O Fluminense pega o futebol de rua e oferece a ele um palco. Pega nossas almas de criança e coloca elas para jogar. É ingênuo nesse mundo capitalista do poder, do controle e do dinheiro que manda a gente vencer a todo o custo? Muitos dirão que sim. Eu, por outro lado, vejo como contra-hegemônico. Como resistência. Como uma rota de escape. E, nesse sentido, como arte.
Vivemos sendo obrigados a optar entre segurança e liberdade. Escolhemos segurança por estarmos inseridos numa sociedade que nos alimenta apenas de medo. Talvez por isso a liberdade que Diniz coloque em campo se pareça mais com o domínio das artes do que do esporte.
A torcida começa, outra vez, a chiar. Quer o melhor do Dinizismo abrindo mão de sua dose de risco. Não sabe que, ao expulsar os demônios estará mandando embora com eles os anjos.
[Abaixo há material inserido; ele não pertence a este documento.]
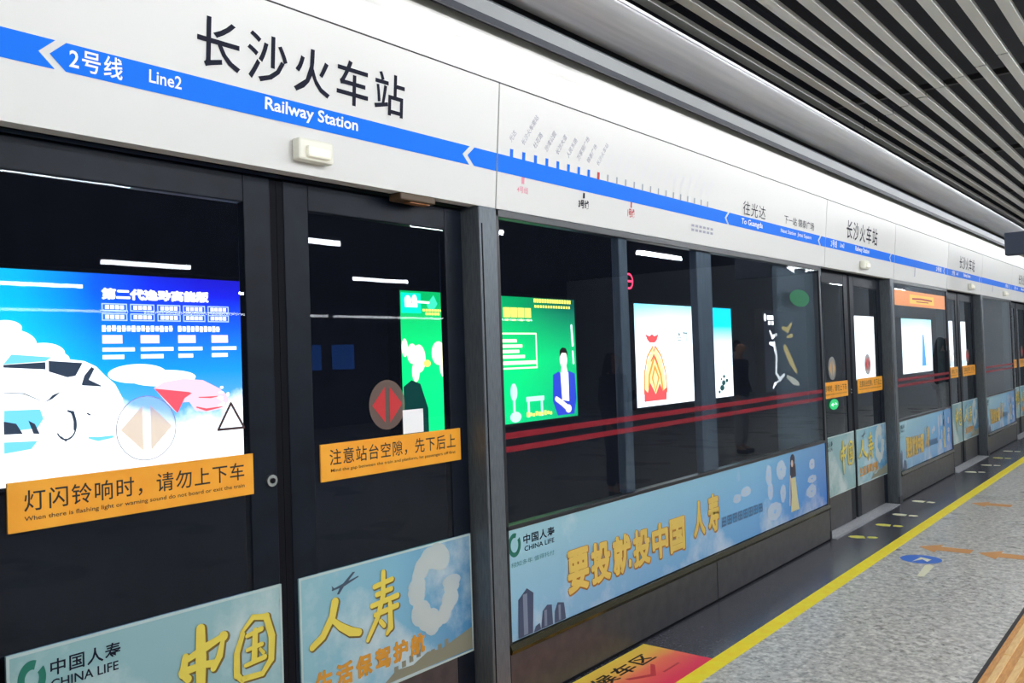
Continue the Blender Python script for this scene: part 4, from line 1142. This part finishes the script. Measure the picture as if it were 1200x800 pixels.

O Dinizismo só é o que é porque comporta o risco. Beleza, ousadia, inovação e risco: tudo articulado. Ou gostamos do conjunto ou abrimos mão de sua totalidade. Muita gente, imagino, quer optar pela segunda via. Não eu.
Termino com David Foster Wallace:
"O mundo jamais o desencorajará de operar na configuração padrão porque o mundo dos homens, do dinheiro e do poder segue sua marcha alimentado pelo medo, pelo desprezo e pela veneração que cada um faz de si mesmo. A nossa cultura consegue canalizar essas forças de modo a produzir riqueza, conforto e liberdade pessoal. Ela nos dá a liberdade de sermos senhores de minúsculos reinados individuais, do tamanho de nossas caveiras, onde reinamos sozinhos".